Ai vertici del nuovo sodalizio criminale ci sarebbero Francesco Gioffrè, 34 anni ed Antonio Guerra, 38 anni, entrambi residenti a Chivasso. «Sarebbero stati loro - aveva spiegato il pubblico ministero Monica Abbatecola, che aveva coordinato le indagini- a impartire le direttive e le strategie della nuova holding del crimine, attraverso una forte impronta intimidatoria, tra armi e minacce per avere il controllo totale del territorio».
E sarebbero stati proprio loro due a sparare almeno tre colpi di pistola nel tentativo di ucciderlo, all’indirizzo di Salvatore di Maio (non raggiunto dall’ordinanza, ma arrestato nell’ottobre del 2012 per detenzione di armi nell’ambito di Colpo di coda) mentre era intento a smontare un ponteggio su un cantiere. Salvo per miracolo solo per essere riuscito a nascondersi dietro una siepe.
Non così bene era andata a Valentino Amantea, immobilizzato su una sedia a rotelle, dopo essere stato colpito da diversi colpi di pistola e subito messo agli arresti domiciliari per detenzione abusiva di armi. Nel mirino anche Giovanni Ponente (già coinvolto nel processo Minotauro per spaccio di droga) colpito all’addome da tre proiettili di calibro 22 mentre rientrava nel suo appartamento di Chivasso. Infine Carmine Volpe (arrestato per detenzione abusiva di armi) e ferito da un colpo di pistola alla coscia. Secondo il castello accusatorio elaborato dalla Procurata torinese le quattro vittime dovevano essere punite (soprattutto Valentino Amantea), per la loro volontà di autonomia rispetto alle direttive che arrivavano dai vertici dell’organizzazione criminale in diretto contatto con la ’ndrangheta calabrese.

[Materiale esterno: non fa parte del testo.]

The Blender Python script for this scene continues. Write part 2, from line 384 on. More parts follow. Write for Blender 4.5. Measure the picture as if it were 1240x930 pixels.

Raggiunti dall’ordinanza anche Domenico Gioffrè, 31 anni, di Chivasso e il fratello Francesco. E poi Domenico, Francesco e Luciano Ilacqua (tutti residenti a Chivasso), Giovanni Mirai, 40 anni, Francesco Grosso, 39 anni, e Salvatore Calò, 47 anni. Il gip del Tribunale di Torino aveva accolto anche le richieste di sequestro preventivo di alcune ditte, oltre che di immobili che, allo Stato, non risultavano compatibili ai redditi dichiarati dalle persone coinvolte. Tra le ditte alcune carrozzerie, 6 autolavaggi riconducibili, anche attraverso intestazioni fittizie, agli arrestati.